--- START OF DATA SECTION ---
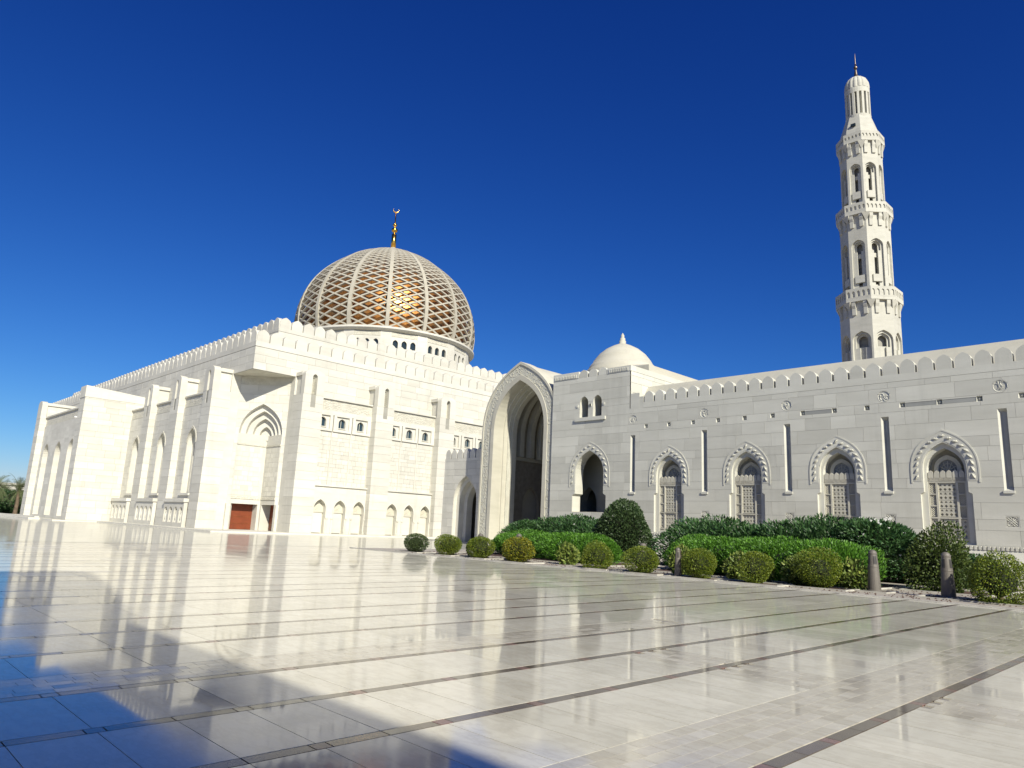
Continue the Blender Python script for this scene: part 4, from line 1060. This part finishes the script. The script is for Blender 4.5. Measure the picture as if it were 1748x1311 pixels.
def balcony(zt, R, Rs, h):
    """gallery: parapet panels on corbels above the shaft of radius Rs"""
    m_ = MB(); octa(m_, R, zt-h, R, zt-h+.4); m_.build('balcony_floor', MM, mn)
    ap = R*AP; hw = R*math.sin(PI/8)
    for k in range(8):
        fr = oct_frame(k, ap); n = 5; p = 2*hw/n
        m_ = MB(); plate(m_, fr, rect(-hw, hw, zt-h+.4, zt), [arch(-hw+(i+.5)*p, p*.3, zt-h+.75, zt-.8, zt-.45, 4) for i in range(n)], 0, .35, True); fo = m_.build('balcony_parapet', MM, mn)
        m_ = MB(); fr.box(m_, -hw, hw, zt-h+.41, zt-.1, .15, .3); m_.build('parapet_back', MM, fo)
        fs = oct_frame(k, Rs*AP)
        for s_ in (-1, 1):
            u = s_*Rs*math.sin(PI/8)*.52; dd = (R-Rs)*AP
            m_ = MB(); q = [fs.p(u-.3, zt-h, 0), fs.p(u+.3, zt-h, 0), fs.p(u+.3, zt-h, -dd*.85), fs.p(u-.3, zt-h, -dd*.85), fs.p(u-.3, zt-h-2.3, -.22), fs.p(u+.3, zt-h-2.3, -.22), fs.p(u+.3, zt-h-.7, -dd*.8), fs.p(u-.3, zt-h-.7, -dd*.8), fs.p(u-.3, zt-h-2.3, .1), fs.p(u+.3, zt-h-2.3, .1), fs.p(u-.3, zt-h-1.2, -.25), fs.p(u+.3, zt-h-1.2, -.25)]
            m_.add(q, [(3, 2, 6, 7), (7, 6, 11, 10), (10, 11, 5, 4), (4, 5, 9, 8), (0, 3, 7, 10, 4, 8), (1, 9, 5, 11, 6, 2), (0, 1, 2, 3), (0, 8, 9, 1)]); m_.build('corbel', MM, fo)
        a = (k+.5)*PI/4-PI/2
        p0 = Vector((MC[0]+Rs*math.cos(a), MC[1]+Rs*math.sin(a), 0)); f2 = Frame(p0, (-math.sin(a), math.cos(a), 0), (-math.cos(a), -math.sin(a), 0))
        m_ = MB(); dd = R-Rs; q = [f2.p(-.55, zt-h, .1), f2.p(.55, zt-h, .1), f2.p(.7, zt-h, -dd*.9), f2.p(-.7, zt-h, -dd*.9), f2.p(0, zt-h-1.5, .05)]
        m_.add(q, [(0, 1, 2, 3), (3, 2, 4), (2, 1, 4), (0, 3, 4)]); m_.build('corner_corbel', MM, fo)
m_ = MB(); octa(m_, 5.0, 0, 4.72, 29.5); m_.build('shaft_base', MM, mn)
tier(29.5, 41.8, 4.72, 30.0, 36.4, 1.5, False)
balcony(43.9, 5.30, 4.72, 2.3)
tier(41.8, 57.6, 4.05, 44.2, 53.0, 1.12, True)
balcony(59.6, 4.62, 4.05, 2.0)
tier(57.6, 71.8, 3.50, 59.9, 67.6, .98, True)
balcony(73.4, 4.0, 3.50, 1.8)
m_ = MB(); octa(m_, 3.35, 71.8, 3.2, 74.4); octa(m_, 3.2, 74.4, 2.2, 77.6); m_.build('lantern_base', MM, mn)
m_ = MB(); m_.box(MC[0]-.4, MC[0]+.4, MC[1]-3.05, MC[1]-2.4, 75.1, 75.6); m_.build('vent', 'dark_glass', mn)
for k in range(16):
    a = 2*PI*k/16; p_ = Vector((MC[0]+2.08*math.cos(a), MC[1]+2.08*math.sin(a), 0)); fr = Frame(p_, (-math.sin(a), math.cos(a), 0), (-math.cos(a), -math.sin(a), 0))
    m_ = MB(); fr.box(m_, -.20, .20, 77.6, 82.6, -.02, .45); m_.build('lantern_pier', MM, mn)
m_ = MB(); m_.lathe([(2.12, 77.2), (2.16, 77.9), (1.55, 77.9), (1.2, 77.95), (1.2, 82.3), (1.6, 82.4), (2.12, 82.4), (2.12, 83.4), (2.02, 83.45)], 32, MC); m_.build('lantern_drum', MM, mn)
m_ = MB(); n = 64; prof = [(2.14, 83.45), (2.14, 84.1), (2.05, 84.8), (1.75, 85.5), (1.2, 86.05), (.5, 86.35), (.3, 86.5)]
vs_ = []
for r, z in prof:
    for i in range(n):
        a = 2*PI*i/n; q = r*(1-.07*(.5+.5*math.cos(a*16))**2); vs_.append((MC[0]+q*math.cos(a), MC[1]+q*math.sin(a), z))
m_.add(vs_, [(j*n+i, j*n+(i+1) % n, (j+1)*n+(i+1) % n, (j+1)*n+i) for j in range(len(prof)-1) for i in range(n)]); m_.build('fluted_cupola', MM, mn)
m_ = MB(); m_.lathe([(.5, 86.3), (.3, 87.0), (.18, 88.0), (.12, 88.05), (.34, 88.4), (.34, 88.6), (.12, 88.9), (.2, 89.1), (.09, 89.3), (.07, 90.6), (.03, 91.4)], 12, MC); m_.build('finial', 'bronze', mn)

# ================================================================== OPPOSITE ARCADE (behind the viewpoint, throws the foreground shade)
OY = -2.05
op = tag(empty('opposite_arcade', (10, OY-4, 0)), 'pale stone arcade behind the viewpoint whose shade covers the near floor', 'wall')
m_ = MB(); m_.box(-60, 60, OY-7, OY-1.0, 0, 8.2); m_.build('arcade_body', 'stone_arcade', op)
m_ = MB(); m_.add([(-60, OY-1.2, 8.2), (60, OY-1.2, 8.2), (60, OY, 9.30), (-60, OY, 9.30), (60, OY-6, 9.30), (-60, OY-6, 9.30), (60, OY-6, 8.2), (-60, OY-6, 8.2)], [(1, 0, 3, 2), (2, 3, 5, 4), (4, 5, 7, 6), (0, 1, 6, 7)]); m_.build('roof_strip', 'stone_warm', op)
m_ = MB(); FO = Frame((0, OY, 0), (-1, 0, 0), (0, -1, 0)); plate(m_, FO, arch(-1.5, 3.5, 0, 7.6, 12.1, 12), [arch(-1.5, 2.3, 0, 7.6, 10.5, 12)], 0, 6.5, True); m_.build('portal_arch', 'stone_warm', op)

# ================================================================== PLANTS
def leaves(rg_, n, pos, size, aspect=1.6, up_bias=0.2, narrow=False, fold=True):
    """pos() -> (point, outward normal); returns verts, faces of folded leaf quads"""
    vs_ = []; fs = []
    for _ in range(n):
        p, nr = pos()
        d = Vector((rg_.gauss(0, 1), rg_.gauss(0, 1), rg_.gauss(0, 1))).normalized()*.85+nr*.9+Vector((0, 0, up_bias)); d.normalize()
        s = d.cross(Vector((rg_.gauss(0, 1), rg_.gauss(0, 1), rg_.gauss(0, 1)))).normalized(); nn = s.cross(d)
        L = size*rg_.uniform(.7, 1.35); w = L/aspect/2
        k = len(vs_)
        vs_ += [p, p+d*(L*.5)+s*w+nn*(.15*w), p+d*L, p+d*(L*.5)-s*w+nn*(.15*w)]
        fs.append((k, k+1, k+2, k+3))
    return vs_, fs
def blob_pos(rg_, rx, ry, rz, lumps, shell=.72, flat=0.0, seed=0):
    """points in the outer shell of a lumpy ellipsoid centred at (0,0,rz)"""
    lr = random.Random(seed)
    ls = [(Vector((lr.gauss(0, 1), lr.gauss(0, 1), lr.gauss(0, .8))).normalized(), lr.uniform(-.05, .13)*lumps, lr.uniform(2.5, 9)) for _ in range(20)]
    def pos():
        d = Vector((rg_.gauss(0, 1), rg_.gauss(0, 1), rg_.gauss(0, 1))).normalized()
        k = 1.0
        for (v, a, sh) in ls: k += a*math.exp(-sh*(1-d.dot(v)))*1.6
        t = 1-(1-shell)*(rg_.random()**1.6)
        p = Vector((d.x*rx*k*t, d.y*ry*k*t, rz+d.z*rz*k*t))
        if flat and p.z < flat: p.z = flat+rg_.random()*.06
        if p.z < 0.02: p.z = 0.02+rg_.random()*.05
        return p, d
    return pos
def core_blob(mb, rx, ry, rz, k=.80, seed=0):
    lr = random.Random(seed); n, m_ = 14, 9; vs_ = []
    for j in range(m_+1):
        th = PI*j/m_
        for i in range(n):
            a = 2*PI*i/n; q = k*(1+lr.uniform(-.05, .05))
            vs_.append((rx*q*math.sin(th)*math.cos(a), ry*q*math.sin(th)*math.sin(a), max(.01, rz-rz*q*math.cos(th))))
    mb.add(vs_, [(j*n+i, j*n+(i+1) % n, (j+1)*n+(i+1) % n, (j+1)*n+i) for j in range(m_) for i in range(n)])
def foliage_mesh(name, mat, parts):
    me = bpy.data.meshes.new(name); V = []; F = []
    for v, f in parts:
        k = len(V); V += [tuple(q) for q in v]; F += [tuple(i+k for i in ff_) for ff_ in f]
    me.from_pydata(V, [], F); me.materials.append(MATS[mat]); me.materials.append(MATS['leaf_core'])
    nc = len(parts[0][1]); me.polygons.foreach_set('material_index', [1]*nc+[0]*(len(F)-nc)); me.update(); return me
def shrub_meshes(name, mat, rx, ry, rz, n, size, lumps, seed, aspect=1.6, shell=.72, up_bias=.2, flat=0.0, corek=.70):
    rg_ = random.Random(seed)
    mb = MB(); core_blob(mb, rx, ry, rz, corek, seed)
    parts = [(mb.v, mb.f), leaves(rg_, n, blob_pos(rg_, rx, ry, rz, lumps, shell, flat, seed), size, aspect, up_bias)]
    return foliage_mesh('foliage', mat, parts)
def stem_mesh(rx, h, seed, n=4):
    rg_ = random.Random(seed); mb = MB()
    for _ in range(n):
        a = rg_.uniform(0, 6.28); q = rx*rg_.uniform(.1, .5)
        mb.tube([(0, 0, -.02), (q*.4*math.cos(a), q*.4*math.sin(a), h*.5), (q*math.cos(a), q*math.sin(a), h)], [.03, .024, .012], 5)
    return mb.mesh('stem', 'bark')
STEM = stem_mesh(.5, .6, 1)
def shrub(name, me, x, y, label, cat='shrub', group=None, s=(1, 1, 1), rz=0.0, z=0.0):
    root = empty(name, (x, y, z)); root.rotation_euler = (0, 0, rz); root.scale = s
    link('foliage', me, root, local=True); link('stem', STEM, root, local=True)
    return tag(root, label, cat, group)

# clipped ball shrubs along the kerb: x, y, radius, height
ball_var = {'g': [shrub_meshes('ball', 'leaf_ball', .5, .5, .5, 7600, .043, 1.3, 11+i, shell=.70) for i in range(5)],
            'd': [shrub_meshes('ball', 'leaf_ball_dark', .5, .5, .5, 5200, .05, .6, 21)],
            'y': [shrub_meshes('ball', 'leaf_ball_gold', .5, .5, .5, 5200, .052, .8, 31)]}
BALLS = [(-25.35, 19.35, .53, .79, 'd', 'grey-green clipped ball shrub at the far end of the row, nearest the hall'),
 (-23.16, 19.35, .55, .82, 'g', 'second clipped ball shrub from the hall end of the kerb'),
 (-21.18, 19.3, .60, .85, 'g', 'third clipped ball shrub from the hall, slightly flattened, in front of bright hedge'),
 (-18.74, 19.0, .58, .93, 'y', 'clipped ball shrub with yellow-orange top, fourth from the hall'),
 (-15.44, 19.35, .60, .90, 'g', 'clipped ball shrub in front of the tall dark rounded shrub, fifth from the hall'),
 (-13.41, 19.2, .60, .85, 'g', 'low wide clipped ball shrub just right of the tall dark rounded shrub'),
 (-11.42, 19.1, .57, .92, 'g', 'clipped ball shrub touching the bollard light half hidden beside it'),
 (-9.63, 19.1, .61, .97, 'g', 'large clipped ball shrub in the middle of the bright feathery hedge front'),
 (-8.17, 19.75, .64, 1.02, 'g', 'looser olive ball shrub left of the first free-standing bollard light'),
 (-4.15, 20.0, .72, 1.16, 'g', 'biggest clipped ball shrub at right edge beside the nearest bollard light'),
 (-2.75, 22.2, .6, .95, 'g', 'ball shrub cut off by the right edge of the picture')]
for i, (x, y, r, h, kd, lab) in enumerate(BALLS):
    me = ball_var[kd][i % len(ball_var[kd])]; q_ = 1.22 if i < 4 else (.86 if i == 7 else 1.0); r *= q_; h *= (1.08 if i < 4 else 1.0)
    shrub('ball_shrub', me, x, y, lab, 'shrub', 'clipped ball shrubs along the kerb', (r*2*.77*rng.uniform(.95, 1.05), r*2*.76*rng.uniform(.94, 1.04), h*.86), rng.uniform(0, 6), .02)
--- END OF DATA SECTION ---
* _GIVEN EXERCISE_
Find how many lines in the listing hold "shell", and reply with that number only.

* _RESULT OF THIS TASK_
6